“Le monde a besoin de nouvelles sources de pétrole. Les eaux profondes constituent la meilleure promesse en réponse à cette demande. Ces sources s’avèrent cependant coûteuses à développer et les opérateurs ne les poursuivront pas à moins de pouvoir en réduire les coûts de manière significative”, a déclaré John Gremp, PDG de FMC Technologies en annonçant la création de Forsys Subsea le 22 mars. Et cette réduction des coûts, le français Technip et l’américain FMC la chiffrent à 30% dès à présent, sans doute plus à terme.
Une solution intégrée, du fond à la surface
Les deux partenaires ont mis en commun les savoir-faire de leurs sociétés-mères pour proposer “une solution ‘seabed to topside’ (du fond à la surface) qui permet d’éliminer de nombreuses interfaces“, expliquait aujourd’hui à quelques journalistes le PDG de Technip lors d’une conférence commune avec son homologue de FMC.
C’est de leur expérience commune sur des gisements offshore qu’est née l’idée d’une intégration entre le SPS (production et traitement sous-marin), domaine de FMC Technologies et le SURF (ombilicaux, risers et flowlines sous-marins), spécialité de Technip. Pour John Gremp, “cette intégration n’est pas un standard low-cost. Nous nous appuyons sur les technologies de nos deux sociétés. C’est ce qui rend cette coentreprise unique, et rend son offre très difficile à reproduire par des concurrents. Son point fort est sa capacité à entrer très en amont dans le projet.”
Forsys affirme être en mesure d’offrir “le niveau de fiabilité le plus élevé“ pour “le coût total le plus bas de l’industrie“. Effectivement, une réduction du coût de 30% pour la partie exploitation / extraction, c’est un chiffre qui va frapper quelques majors qui ont en portefeuille des gisements aux réserves certaines, mais non-rentables à développer aujourd’hui, en raison de la chute brutale du prix du baril de pétrole depuis juin 2014.
Basée à Londres avec des représentations de Houston à Singapour, Forsys Subsea s'est vu attribuer 320 salariés détachés par les deux entreprises-mères.
Réduire les coûts plutôt que le nombre de projets
En offrant des solutions plus standardisées comportant moins d’interfaces, Forsys Subsea prône une réduction des coûts plutôt qu’une réduction du nombre de projets. Car la baisse du prix du pétrole a provoqué une réduction massive des capex. De nombreuses sociétés annoncent des réductions de leurs budgets d’investissement dans l’exploration-production, et les projets en offshore profond ou ultra-profond sont parmi les plus touchés. “Dans l’environnement de marché actuel qui évolue rapidement, les clients ont besoin de relations plus poussées et de solutions plus intégrées. Cela nécessite pour l’industrie de revisiter sa façon de travailler et de proposer une nouvelle voie” affirme le PDG de Technip Thierry Pilenko dans un communiqué commun, avant de résumer la démarche de la nouvelle société : “Simplicité, standardisation, innovation, créativité technologique.”

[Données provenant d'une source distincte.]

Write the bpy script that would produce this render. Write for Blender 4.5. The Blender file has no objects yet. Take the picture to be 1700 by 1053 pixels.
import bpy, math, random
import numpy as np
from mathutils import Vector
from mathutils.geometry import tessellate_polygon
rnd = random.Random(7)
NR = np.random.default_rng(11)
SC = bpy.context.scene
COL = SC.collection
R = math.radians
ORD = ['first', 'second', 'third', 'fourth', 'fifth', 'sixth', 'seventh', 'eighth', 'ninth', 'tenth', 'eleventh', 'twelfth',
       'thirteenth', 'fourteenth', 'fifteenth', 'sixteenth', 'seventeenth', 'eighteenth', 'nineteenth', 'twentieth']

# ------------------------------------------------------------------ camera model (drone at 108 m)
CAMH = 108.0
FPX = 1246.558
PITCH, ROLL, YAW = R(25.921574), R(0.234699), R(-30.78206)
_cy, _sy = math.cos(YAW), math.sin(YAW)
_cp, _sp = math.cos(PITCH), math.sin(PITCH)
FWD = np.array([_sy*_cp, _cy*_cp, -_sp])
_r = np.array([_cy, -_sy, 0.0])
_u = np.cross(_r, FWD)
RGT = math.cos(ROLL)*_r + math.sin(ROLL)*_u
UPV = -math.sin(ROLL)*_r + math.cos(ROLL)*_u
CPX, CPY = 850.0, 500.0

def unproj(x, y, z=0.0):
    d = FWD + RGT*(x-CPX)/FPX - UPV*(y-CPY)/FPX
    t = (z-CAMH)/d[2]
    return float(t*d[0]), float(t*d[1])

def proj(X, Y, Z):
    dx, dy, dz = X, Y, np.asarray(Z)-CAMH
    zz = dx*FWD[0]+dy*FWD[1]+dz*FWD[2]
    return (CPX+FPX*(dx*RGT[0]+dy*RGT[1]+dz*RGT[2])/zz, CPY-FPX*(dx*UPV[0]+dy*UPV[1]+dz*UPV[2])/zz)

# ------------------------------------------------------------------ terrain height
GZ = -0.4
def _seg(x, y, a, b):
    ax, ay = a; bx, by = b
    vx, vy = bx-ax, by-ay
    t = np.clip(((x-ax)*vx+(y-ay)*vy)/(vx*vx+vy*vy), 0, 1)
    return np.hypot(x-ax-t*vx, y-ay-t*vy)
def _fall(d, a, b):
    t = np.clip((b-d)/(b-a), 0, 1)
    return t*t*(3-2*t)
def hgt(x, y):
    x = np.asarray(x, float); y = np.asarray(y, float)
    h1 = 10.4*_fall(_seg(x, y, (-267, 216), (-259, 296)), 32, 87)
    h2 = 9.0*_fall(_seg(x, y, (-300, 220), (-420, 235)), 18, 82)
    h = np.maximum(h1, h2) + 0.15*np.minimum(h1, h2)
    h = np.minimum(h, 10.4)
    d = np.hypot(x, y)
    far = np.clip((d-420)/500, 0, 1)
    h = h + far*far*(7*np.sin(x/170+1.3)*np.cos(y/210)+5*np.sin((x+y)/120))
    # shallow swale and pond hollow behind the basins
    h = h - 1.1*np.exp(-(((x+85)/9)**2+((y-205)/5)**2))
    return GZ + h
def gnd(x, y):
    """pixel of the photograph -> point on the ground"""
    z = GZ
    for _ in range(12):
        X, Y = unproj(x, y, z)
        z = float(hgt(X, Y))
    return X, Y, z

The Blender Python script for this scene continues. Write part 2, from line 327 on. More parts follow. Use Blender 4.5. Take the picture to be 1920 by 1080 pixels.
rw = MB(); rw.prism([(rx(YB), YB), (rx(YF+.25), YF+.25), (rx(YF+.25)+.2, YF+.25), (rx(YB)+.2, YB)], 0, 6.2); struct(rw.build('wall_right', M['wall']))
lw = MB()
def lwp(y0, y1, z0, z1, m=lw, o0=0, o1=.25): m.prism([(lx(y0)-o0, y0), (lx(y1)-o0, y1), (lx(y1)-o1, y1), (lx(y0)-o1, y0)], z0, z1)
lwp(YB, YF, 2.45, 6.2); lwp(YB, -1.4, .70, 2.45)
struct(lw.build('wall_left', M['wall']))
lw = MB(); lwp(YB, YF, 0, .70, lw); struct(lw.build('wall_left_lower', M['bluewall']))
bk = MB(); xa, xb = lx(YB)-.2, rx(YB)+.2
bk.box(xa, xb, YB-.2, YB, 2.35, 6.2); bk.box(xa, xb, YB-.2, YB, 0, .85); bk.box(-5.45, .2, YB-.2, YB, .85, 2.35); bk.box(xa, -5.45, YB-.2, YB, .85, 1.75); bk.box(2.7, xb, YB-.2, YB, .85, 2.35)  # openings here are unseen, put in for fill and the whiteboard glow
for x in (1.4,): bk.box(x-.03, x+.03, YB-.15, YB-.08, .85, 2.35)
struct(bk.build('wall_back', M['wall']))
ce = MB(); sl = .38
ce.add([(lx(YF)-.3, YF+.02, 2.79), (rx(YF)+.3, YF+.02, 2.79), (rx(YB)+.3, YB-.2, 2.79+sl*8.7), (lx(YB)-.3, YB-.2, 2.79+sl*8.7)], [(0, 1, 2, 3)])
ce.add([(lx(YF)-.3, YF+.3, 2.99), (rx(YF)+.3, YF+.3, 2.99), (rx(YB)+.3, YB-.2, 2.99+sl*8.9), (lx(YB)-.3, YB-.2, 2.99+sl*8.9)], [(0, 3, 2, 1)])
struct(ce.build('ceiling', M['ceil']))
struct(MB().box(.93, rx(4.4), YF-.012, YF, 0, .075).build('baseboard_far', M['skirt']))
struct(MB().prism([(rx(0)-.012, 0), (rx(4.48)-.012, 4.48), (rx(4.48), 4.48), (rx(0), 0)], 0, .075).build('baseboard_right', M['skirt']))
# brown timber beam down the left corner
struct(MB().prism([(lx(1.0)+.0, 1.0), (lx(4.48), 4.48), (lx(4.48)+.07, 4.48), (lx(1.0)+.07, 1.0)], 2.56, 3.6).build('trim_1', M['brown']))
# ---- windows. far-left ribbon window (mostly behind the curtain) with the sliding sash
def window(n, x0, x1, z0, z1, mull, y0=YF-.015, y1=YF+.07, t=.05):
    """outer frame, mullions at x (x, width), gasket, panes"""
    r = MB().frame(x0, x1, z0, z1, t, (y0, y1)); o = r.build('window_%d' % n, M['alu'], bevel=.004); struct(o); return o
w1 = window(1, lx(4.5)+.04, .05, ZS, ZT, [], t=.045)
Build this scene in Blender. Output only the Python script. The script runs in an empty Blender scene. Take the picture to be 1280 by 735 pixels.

Une solution qui devrait séduire les opérateurs en mal de rentabilité, mais aussi les autres, selon John Gremp : "Je ne crois pas qu’ils refusent un discount de 30%, même s’ils sont rentables. Certains clients sont ouverts à penser différemment, ceux-là sont notre cible. D’autres sont trop attachés à leur façon de fonctionner pour l’instant, cela leur prendra plus de temps. Mais continuer comme ca n’est pas tenable, même si le prix du pétrole remonte et se stabilise. “ Thierry Pilenko ajoute: "nos clients auront encore le choix. Mais voir que deux entreprises leader s’associent, et annoncent un coût total réduit de 30% et plus, cela devrait faire sonner une alarme chez les opérateurs. Vont-ils vraiment continuer à saucissonner les contrats ?"
Les deux PDG ont précisé lors d'une conférence téléphonique commune le 23 mars que leur démarche n'était pourtant pas née de la chute des prix du pétrole, mais du constat - intervenu avant le krach pétrolier - que leurs démarches étaient complémentaires. L'idée d'une alliance stratégique, puis d'une coentreprise pour le mettre en oeuvre, est née il y a plus d'un an, selon Thierry Pilenko et John Gremp. Aujourd'hui, ce dernier relève à quel point la démarche était justifiée: "le secteur a de sérieux problèmes. La production future viendra de l’offshore profond, mais il n’est plus rentable. De nombreuses découvertes seront les reserves d’hydrocarbures de demain. Mais comme les ramener à la surface ? Nous constatons que nos anciens modèles économiques ne répondent plus à cette demande. Voilà pourquoi nous avons décidé de tester cette solution avec Technip."